There is no allegation that the application herein was filed belatedly. The applicants’ insurers have also offered to deposit the entire decretal amount in an interest earning account in the joint names of the advocates for the parties. The only issue that remains for my determination is whether the defendants/applicants have demonstrated that they are likely to suffer substantial loss if the orders sought are not granted. But before I determine that issue, I have to consider the objections raised by Mr. Wahome regarding the affidavit that was sworn by Mr. Mahida in support of the application for stay of execution. I do not think that Mr. Mahida deposed to contested matters of fact and which are not within his knowledge and belief. It is a fact that is clear from the plaint that the suit was filed by the plaintiff for her benefit and that of seven other beneficiaries of the late John Thuo Kabai. It is therefore common knowledge that if the decretal sum is paid it has to be distributed amongst all the beneficiaries, although some are still minors and their portions may have to be held in trust by the plaintiff. Mr. Mahida’s contention that it will not be easy to recover the money if the appeal is successful is not without basis. The decretal sum is substantial.

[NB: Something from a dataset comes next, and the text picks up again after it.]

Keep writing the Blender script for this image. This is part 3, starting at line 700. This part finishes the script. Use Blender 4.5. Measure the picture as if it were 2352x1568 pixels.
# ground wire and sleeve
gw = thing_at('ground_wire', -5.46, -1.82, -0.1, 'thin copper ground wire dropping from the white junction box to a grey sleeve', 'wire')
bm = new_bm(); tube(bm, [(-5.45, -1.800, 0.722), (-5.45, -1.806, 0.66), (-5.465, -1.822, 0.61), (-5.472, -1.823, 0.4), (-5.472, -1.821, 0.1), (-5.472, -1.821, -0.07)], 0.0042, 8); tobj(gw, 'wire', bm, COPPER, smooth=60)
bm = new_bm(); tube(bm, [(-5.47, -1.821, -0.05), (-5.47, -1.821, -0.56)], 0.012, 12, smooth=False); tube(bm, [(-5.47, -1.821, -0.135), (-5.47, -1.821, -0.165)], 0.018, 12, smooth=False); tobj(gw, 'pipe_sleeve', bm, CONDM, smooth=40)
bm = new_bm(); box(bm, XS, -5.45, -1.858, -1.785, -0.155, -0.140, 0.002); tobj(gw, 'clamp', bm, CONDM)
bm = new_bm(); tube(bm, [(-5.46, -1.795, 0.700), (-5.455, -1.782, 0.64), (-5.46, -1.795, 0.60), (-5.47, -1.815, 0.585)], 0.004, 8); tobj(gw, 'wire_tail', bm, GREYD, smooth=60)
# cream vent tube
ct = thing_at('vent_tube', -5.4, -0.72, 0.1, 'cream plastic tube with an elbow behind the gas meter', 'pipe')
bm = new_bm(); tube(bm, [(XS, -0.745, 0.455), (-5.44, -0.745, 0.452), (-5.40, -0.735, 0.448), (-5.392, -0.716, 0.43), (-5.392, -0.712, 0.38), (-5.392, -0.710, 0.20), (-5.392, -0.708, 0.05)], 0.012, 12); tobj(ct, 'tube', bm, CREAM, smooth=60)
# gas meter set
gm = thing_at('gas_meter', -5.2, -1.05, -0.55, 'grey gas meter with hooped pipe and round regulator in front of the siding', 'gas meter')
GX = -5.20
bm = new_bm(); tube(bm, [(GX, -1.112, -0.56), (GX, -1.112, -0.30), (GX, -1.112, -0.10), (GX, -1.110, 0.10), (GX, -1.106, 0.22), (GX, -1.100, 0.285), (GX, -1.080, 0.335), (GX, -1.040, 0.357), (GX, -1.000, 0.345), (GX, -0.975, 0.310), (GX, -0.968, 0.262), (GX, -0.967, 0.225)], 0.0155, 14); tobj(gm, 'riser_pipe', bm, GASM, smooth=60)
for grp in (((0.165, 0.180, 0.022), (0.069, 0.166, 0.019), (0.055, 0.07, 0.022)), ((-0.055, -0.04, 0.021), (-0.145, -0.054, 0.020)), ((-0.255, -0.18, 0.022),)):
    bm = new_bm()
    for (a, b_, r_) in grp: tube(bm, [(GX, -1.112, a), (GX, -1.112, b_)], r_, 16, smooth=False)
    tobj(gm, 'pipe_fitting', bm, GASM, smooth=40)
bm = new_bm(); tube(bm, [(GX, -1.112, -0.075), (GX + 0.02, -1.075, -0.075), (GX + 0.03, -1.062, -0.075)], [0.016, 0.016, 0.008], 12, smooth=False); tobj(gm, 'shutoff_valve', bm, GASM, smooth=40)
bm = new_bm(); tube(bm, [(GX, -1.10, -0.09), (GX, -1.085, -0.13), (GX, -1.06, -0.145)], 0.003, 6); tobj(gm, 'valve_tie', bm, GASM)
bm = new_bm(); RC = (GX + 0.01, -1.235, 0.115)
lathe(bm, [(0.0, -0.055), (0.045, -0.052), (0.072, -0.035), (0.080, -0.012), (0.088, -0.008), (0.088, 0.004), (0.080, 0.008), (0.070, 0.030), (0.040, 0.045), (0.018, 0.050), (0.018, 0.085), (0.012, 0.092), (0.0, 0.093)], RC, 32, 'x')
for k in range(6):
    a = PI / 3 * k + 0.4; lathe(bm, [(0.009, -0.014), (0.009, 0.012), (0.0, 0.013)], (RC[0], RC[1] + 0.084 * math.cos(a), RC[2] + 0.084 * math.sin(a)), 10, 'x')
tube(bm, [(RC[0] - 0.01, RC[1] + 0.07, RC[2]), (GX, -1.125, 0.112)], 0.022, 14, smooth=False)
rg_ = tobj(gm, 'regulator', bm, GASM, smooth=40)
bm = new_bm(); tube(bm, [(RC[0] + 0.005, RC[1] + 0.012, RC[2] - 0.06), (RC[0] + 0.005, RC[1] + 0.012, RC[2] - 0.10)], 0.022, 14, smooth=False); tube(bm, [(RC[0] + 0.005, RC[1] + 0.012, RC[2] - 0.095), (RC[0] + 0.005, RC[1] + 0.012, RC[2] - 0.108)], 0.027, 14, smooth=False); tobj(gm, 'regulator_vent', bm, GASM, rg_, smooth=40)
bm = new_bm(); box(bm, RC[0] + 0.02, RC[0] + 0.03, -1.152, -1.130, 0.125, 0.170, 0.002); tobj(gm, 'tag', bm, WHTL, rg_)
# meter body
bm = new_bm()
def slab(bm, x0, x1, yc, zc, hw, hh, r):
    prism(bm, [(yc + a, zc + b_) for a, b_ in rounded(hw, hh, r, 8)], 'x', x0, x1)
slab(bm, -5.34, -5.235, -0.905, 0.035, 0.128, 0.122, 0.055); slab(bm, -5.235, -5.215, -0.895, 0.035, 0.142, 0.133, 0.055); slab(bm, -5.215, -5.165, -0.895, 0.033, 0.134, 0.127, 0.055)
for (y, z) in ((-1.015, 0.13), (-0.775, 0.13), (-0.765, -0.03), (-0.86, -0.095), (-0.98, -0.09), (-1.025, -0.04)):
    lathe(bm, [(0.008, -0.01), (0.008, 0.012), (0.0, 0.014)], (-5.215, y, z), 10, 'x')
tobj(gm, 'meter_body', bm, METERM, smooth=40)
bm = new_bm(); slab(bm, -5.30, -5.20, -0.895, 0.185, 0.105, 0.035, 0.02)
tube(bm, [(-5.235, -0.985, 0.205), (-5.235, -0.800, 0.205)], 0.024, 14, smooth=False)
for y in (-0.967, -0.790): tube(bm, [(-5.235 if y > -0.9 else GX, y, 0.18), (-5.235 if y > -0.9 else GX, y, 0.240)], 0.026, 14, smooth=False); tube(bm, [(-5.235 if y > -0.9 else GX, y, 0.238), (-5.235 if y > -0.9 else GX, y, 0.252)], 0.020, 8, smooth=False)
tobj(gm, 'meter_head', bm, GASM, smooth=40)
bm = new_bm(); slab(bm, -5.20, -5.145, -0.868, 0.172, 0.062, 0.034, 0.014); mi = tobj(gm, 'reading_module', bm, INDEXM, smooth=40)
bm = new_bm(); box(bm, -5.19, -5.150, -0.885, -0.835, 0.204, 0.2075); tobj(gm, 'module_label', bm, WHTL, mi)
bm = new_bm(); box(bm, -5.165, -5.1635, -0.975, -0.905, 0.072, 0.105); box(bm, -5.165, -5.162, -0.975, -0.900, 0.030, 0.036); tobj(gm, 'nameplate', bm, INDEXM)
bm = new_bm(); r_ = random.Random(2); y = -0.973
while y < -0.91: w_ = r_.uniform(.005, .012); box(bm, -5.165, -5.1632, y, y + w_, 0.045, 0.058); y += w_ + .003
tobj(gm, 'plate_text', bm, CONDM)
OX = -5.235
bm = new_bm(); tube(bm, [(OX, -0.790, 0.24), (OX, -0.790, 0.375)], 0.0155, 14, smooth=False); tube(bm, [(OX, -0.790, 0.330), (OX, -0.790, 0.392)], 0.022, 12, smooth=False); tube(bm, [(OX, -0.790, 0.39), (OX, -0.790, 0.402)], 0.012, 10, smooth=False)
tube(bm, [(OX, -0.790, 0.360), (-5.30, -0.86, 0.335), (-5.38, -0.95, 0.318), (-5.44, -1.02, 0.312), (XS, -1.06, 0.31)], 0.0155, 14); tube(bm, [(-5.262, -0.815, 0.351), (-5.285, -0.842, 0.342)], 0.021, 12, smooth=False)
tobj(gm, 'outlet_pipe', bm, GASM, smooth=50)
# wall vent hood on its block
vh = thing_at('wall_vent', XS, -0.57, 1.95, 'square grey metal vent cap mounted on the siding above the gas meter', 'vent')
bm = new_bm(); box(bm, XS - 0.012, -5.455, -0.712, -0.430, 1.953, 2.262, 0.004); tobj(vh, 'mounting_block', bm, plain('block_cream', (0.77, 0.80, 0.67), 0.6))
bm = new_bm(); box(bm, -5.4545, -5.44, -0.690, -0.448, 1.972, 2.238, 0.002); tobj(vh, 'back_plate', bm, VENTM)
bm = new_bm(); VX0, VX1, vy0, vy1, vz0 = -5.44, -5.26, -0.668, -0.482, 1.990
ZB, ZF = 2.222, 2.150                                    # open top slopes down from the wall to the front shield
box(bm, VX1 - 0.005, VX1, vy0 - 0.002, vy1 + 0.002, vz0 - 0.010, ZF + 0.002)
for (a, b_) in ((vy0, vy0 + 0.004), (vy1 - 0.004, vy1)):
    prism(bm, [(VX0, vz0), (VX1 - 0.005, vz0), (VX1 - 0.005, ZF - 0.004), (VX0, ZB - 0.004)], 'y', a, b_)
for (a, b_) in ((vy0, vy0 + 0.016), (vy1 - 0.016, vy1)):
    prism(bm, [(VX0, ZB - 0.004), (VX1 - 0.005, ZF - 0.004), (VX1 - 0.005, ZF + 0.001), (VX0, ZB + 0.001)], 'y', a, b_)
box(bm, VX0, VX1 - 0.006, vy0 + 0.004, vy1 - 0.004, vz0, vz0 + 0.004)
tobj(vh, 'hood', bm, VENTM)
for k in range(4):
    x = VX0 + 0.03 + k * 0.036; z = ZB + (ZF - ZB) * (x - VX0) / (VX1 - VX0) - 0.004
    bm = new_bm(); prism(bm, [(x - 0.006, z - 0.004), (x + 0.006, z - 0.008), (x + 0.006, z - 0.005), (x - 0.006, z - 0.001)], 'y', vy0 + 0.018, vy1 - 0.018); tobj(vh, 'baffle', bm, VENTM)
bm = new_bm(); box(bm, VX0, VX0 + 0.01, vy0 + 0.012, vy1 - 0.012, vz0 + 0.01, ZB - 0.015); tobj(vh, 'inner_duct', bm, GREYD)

In determining this application, I have to bear in mind that the defendants have a constitutional right of appeal and that my decision is not infallible, the Court of Appeal will have the final say on the matter. In ERINFORD PROPERTIES LTD VS CHESHIRE COUNTY COUNCIL [1974] 2 ALL E.R. 448 at page 454, Meggary J stated as follows:-
“A judge who feels no doubt in dismissing a claim to an interlocutory injunction may, perfectly consistently with his decision, recognize that his decision might be reversed, and that the comparative effects of granting or refusing an injunction pending an appeal are such that it would be right to preserve the status quo pending the appeal.”
Although this is not an application for an injunction pending appeal, the principle stated therein is applicable in an application such as the one before this court.
In the circumstances of this matter, I allow the defendants’ application for stay of execution pending hearing and determination of their appeal. The stay is granted on condition that the decretal sum is deposited in an interest earning account in the joint names of the advocates for the parties herein. That should be done within the next thirty (30) days from the date hereof. The advocates shall agree on the bank to which the deposit shall be made. The defendants shall bear the costs of this application.
DATED at Nakuru this 20th day of December, 2007.
D. MUSINGA
JUDGE
Ruling delivered in open court in the presence of Mr. Mahida for the applicant and N/A for the respondent.